> _WRITTEN TASK_
Find all the lines with "from" and gather them.
** start of DATA **
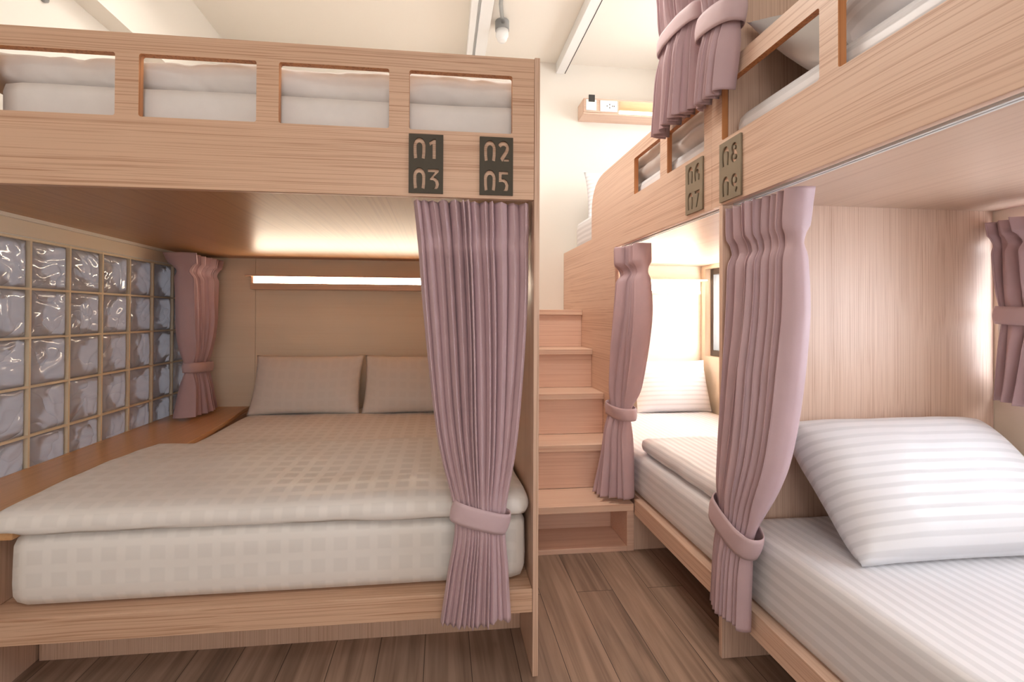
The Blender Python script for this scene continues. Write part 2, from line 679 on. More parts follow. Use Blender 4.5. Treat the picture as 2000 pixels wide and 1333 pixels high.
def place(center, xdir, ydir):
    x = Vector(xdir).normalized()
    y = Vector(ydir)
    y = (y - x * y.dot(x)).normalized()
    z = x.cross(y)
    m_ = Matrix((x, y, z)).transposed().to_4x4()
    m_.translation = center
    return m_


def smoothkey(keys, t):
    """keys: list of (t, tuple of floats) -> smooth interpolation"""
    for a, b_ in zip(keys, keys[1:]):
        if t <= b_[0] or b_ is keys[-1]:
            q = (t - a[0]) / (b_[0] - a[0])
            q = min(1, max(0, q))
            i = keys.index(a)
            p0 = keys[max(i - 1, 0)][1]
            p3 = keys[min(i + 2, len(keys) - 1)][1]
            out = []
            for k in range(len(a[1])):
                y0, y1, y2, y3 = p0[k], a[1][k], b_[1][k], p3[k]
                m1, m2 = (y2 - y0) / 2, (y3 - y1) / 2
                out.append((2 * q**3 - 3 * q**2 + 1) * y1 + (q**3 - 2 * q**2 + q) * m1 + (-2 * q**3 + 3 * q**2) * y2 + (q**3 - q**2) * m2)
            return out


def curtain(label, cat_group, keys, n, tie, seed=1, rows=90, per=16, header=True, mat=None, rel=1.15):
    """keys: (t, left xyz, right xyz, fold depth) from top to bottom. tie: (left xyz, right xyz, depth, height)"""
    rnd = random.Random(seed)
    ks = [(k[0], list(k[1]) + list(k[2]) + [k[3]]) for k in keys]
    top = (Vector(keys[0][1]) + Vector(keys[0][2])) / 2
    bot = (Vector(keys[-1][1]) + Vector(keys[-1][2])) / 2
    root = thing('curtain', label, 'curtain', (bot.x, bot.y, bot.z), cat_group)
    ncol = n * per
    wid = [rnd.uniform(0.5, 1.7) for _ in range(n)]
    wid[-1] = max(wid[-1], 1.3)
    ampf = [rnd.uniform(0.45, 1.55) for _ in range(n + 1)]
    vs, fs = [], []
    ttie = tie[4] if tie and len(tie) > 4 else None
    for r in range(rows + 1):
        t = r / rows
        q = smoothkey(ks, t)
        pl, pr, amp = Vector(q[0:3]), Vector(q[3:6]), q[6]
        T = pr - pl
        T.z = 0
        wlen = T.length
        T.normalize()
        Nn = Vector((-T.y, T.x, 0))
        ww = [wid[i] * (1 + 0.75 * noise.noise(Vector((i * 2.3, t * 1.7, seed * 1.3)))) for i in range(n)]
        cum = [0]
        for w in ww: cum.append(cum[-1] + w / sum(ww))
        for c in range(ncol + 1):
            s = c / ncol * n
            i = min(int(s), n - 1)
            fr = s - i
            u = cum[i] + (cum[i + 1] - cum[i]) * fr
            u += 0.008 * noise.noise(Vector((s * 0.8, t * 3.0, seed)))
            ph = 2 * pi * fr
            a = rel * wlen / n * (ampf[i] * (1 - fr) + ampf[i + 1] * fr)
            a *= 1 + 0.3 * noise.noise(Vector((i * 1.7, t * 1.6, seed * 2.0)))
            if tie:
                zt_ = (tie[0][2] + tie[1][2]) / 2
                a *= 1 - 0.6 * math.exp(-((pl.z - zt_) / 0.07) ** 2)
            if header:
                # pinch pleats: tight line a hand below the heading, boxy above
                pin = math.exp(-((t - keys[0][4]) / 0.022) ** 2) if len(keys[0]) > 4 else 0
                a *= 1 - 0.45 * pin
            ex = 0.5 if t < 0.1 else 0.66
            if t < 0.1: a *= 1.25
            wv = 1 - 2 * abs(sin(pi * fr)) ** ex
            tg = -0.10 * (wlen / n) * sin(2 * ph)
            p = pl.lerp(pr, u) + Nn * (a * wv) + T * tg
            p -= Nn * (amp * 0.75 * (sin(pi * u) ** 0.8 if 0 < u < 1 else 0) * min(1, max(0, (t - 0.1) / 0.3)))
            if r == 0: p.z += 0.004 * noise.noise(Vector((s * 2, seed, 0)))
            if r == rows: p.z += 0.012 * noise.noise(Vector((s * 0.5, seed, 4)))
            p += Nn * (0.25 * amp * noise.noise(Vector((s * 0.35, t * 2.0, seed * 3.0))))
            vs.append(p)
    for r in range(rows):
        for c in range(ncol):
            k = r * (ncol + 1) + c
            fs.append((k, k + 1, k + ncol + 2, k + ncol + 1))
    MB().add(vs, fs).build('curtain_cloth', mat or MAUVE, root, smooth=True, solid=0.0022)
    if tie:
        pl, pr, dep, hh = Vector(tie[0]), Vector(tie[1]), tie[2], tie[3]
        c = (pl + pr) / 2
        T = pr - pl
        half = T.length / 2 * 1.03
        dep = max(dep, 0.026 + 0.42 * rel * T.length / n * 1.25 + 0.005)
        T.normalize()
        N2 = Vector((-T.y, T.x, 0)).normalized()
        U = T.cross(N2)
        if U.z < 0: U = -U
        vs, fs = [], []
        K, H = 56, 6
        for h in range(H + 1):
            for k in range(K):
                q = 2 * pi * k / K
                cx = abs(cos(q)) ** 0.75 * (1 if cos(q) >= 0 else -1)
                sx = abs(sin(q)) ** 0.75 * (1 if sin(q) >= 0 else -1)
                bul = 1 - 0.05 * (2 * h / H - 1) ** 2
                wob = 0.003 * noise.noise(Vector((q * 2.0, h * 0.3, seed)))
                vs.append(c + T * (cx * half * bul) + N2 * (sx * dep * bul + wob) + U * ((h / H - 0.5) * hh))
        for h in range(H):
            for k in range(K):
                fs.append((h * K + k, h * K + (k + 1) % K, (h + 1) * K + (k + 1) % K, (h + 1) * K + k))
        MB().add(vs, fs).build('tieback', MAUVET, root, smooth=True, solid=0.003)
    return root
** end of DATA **
> _SOLUTION TO THIS PROBLEM_
The Blender Python script for this scene continues. Write part 2, from line 679 on. More parts follow. Use Blender 4.5. Treat the picture as 2000 pixels wide and 1333 pixels high.
    """keys: (t, left xyz, right xyz, fold depth) from top to bottom. tie: (left xyz, right xyz, depth, height)"""